What you are asked to do = Strip the pictures and reproduce the rest of the listing exactly.

Information shown =
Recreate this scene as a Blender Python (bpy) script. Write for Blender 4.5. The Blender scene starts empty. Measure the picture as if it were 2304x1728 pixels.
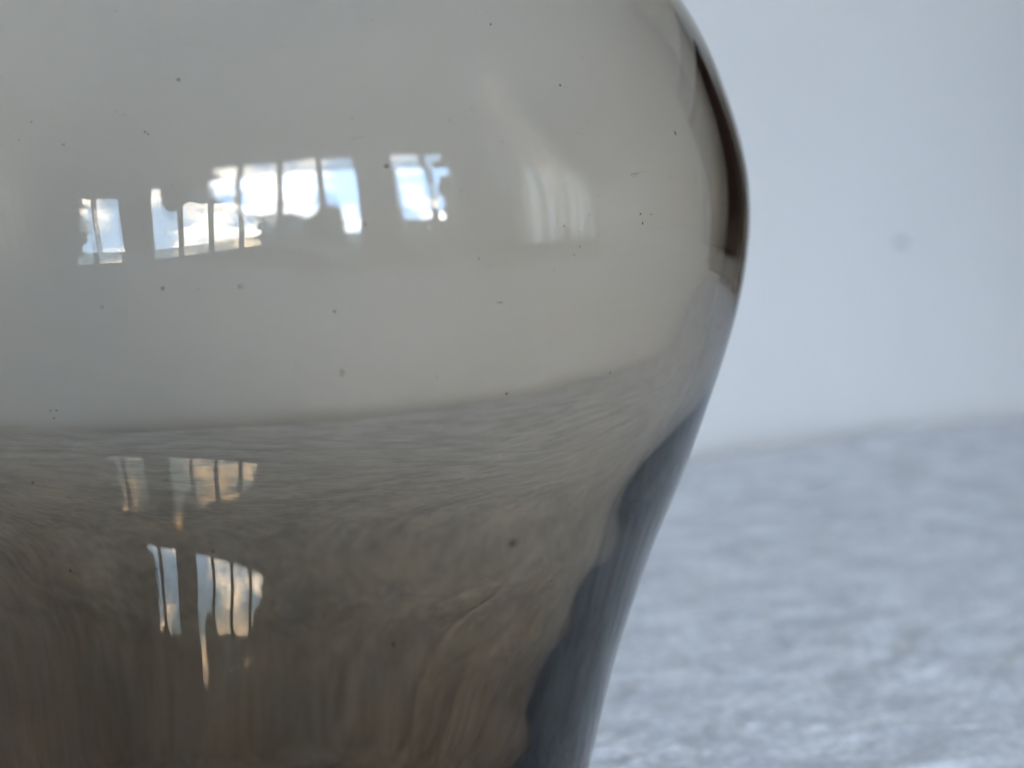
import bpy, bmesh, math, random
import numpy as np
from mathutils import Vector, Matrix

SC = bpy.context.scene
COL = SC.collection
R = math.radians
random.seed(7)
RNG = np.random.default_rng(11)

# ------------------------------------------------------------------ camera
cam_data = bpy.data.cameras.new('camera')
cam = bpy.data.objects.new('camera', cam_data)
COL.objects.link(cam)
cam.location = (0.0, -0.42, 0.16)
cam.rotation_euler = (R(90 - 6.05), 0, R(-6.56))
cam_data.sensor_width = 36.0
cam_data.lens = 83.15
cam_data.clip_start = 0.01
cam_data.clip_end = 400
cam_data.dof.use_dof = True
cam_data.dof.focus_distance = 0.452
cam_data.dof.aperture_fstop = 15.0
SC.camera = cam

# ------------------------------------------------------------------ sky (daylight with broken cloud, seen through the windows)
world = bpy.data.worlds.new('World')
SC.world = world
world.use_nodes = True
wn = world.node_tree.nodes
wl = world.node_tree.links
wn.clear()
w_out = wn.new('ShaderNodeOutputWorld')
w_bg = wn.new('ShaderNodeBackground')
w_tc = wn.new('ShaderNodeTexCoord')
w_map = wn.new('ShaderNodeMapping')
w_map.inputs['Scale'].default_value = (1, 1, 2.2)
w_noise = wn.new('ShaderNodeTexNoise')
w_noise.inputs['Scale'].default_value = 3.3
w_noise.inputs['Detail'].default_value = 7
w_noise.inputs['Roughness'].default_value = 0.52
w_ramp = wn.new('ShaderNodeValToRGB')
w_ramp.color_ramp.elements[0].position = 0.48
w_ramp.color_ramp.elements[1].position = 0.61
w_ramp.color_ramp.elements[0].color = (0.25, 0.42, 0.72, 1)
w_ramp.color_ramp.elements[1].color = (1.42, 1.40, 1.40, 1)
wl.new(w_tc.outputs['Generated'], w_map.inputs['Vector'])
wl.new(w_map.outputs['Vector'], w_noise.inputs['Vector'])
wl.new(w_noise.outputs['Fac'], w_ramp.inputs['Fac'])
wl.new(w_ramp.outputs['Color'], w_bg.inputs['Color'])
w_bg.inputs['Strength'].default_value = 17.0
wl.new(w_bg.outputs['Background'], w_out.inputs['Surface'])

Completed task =
Recreate this scene as a Blender Python (bpy) script. Write for Blender 4.5. The Blender scene starts empty. Measure the picture as if it were 2304x1728 pixels.
import bpy, bmesh, math, random
import numpy as np
from mathutils import Vector, Matrix

SC = bpy.context.scene
COL = SC.collection
R = math.radians
random.seed(7)
RNG = np.random.default_rng(11)

# ------------------------------------------------------------------ camera
cam_data = bpy.data.cameras.new('camera')
cam = bpy.data.objects.new('camera', cam_data)
COL.objects.link(cam)
cam.location = (0.0, -0.42, 0.16)
cam.rotation_euler = (R(90 - 6.05), 0, R(-6.56))
cam_data.sensor_width = 36.0
cam_data.lens = 83.15
cam_data.clip_start = 0.01
cam_data.clip_end = 400
cam_data.dof.use_dof = True
cam_data.dof.focus_distance = 0.452
cam_data.dof.aperture_fstop = 15.0
SC.camera = cam

# ------------------------------------------------------------------ sky (daylight with broken cloud, seen through the windows)
world = bpy.data.worlds.new('World')
SC.world = world
world.use_nodes = True
wn = world.node_tree.nodes
wl = world.node_tree.links
wn.clear()
w_out = wn.new('ShaderNodeOutputWorld')
w_bg = wn.new('ShaderNodeBackground')
w_tc = wn.new('ShaderNodeTexCoord')
w_map = wn.new('ShaderNodeMapping')
w_map.inputs['Scale'].default_value = (1, 1, 2.2)
w_noise = wn.new('ShaderNodeTexNoise')
w_noise.inputs['Scale'].default_value = 3.3
w_noise.inputs['Detail'].default_value = 7
w_noise.inputs['Roughness'].default_value = 0.52
w_ramp = wn.new('ShaderNodeValToRGB')
w_ramp.color_ramp.elements[0].position = 0.48
w_ramp.color_ramp.elements[1].position = 0.61
w_ramp.color_ramp.elements[0].color = (0.25, 0.42, 0.72, 1)
w_ramp.color_ramp.elements[1].color = (1.42, 1.40, 1.40, 1)
wl.new(w_tc.outputs['Generated'], w_map.inputs['Vector'])
wl.new(w_map.outputs['Vector'], w_noise.inputs['Vector'])
wl.new(w_noise.outputs['Fac'], w_ramp.inputs['Fac'])
wl.new(w_ramp.outputs['Color'], w_bg.inputs['Color'])
w_bg.inputs['Strength'].default_value = 17.0
wl.new(w_bg.outputs['Background'], w_out.inputs['Surface'])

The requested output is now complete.